Quote exactly, and only, the lines of the material below from the line with "What Blender Python" through the line with "col = sc.collection".

# start of Records provided

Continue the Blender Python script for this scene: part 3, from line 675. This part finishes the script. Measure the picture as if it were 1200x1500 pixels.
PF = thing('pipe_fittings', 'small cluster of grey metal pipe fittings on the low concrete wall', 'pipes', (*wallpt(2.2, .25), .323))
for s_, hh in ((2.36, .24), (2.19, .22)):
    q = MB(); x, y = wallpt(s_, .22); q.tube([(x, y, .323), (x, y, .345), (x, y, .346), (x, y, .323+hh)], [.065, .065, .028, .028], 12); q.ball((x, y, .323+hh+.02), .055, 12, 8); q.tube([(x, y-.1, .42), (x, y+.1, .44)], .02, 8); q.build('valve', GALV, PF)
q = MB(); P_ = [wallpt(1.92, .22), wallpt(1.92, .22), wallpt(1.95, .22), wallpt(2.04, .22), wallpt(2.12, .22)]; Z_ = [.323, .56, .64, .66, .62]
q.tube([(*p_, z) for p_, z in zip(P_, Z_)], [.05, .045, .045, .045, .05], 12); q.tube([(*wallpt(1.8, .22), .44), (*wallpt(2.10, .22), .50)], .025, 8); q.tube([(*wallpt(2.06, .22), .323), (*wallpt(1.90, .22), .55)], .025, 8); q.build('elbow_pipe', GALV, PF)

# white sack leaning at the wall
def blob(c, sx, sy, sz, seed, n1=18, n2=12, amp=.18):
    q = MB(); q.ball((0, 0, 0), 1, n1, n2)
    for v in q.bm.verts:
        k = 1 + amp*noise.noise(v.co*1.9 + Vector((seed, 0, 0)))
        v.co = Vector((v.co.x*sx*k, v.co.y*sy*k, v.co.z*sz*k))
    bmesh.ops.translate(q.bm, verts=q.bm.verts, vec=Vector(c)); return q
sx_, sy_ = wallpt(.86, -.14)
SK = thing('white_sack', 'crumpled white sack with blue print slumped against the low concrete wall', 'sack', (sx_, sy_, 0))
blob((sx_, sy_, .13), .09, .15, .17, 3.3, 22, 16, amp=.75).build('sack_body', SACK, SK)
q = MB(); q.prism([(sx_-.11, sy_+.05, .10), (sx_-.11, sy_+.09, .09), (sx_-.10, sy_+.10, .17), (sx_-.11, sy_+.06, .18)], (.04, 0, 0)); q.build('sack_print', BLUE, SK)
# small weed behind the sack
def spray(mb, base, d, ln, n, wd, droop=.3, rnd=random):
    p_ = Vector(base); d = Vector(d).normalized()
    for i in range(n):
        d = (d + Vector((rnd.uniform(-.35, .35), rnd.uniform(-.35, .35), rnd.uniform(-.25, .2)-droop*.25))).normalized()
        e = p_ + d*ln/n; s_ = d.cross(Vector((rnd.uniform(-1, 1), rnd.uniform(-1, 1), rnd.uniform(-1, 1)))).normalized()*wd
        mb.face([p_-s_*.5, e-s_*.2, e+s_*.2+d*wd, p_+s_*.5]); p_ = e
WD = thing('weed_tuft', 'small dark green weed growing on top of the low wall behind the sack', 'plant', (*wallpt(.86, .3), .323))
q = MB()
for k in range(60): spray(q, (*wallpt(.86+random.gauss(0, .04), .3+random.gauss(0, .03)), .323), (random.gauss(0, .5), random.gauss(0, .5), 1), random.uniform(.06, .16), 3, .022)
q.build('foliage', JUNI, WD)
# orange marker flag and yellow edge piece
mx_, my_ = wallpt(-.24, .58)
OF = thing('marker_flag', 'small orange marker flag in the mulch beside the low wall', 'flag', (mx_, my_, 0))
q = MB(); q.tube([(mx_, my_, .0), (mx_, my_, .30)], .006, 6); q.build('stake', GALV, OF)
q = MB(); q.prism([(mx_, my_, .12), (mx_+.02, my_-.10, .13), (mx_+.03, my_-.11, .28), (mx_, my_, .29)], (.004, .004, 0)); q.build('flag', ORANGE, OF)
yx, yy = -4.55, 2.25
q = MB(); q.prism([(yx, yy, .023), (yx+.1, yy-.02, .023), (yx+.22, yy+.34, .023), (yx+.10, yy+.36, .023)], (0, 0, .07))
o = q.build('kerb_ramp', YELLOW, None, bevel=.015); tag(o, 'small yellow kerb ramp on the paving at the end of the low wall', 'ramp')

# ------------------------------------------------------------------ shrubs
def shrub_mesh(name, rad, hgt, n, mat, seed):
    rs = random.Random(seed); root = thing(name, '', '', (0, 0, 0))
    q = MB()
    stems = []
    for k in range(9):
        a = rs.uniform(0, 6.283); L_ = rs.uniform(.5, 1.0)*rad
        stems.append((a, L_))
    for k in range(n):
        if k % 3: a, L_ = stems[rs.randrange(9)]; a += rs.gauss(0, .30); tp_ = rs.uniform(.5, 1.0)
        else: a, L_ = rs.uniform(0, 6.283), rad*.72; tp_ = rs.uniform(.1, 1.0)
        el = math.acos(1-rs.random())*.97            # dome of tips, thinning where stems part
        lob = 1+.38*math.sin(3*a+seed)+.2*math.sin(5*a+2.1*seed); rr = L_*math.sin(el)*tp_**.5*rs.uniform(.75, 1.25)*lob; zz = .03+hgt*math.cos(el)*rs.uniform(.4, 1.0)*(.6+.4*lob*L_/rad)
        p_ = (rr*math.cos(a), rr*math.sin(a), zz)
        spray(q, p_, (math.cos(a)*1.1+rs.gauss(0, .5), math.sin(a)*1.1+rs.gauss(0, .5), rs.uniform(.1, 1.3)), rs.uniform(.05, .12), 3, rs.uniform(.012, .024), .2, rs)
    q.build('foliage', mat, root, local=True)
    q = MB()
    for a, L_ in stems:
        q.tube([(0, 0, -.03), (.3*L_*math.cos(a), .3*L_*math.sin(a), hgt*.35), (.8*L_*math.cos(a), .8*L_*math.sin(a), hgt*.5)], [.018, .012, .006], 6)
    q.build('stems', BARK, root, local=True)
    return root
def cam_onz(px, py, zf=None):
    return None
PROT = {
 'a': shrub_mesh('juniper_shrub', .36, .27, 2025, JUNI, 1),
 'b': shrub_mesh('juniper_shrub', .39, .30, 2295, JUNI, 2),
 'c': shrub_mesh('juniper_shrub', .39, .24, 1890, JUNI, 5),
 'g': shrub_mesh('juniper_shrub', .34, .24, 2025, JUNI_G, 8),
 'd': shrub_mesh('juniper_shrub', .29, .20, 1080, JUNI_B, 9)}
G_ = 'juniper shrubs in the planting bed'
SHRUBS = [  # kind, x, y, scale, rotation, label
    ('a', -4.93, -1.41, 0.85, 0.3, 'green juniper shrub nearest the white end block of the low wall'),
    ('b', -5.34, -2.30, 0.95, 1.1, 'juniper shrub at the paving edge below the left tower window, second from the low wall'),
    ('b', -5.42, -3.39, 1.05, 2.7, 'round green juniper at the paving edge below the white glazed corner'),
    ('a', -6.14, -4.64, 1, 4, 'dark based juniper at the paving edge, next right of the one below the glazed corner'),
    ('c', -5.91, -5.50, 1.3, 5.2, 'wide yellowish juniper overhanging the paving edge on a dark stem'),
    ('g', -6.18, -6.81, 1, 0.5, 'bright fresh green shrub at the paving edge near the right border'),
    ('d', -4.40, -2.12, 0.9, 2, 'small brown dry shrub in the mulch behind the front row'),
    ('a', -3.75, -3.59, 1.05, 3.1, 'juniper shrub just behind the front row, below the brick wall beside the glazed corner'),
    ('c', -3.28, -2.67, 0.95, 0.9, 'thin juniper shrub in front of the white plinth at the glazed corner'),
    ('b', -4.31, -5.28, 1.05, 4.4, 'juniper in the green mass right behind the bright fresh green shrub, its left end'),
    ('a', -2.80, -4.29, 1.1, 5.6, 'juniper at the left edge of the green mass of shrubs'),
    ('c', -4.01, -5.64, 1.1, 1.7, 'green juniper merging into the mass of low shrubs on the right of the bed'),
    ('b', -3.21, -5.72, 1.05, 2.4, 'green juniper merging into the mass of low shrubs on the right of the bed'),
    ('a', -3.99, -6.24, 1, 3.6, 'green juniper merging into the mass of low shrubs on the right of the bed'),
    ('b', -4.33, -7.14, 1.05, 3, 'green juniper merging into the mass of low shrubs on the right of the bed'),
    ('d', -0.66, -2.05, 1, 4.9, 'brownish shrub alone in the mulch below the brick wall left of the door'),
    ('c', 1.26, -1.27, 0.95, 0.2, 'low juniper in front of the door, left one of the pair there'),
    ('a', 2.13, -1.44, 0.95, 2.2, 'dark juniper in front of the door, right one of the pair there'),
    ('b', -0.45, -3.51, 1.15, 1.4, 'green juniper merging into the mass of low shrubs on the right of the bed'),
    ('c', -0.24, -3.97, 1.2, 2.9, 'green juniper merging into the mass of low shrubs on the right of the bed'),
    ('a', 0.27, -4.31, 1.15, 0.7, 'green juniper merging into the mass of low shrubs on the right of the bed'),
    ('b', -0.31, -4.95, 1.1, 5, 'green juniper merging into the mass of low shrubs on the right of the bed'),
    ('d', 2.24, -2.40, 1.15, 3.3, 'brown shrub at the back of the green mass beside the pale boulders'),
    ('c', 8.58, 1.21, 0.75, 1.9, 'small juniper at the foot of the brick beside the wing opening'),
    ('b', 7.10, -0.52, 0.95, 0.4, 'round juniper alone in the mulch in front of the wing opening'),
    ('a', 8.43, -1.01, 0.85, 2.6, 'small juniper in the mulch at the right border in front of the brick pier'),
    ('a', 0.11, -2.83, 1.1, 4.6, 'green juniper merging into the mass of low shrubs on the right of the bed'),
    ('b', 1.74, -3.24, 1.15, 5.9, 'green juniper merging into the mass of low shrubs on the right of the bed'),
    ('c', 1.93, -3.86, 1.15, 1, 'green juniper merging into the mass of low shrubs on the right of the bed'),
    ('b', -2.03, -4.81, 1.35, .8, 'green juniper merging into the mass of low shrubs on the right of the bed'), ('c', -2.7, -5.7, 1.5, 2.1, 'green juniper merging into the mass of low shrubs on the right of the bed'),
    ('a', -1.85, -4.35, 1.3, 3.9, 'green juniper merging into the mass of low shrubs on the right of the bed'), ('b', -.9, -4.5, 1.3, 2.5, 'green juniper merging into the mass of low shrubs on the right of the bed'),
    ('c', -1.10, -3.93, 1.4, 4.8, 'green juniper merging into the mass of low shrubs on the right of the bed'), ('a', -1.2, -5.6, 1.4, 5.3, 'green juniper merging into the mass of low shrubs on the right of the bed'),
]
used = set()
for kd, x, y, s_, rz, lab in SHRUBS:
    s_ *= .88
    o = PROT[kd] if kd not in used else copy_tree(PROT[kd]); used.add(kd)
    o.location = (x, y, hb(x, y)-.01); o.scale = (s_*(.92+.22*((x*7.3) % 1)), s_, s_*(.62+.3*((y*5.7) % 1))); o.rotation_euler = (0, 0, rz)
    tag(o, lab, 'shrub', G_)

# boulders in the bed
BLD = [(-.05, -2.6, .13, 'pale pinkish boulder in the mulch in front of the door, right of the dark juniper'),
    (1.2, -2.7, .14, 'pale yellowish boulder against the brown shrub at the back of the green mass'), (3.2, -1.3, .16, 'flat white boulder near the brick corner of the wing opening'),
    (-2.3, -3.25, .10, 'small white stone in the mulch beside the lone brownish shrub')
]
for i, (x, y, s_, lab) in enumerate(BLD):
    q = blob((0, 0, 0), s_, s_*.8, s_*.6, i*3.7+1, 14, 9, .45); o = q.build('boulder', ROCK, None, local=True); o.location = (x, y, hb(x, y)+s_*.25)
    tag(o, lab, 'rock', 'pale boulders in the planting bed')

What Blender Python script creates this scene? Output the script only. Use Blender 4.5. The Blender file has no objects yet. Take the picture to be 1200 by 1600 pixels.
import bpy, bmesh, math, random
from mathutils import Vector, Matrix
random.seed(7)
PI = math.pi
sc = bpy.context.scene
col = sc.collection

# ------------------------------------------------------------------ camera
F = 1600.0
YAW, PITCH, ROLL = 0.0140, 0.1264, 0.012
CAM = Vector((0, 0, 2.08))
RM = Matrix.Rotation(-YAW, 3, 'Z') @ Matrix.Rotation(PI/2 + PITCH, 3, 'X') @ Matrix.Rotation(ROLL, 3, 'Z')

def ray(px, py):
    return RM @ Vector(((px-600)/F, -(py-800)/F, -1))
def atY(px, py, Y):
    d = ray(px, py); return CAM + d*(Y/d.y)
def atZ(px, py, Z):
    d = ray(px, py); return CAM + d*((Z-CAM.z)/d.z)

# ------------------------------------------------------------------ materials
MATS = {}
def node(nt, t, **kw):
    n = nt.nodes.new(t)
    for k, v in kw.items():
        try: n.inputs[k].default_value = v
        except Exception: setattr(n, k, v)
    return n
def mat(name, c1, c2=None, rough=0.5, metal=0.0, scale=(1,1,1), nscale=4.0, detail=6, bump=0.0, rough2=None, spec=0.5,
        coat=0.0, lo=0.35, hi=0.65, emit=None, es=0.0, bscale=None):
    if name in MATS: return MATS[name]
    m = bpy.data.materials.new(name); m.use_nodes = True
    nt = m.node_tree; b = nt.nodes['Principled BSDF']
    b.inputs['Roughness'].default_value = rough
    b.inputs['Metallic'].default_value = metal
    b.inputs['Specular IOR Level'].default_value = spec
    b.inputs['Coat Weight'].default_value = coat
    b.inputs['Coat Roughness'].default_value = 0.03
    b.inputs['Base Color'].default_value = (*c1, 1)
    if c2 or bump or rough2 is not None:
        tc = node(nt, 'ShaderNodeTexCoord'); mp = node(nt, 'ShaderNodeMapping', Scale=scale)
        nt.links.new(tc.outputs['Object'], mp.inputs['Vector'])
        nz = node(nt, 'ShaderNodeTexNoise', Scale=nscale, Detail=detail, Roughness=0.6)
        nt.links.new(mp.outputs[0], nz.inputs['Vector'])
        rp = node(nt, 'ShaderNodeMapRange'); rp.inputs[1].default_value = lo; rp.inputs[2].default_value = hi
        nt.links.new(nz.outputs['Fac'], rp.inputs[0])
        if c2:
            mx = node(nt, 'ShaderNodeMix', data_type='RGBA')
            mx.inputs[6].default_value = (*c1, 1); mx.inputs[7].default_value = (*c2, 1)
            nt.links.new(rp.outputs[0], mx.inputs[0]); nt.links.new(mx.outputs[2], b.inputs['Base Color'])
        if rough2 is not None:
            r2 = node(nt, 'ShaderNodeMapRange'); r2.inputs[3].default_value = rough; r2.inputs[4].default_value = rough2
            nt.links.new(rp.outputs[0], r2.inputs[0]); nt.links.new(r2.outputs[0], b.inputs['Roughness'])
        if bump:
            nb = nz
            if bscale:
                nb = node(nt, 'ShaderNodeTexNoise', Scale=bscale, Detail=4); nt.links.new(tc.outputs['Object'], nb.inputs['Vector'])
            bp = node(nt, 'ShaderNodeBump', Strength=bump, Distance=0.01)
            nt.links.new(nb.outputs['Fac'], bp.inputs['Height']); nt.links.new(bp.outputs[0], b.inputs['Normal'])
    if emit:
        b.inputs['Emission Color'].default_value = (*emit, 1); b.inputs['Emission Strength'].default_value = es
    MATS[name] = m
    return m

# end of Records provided

**Result for this task**
What Blender Python script creates this scene? Output the script only. Use Blender 4.5. The Blender file has no objects yet. Take the picture to be 1200 by 1600 pixels.
import bpy, bmesh, math, random
from mathutils import Vector, Matrix
random.seed(7)
PI = math.pi
sc = bpy.context.scene
col = sc.collection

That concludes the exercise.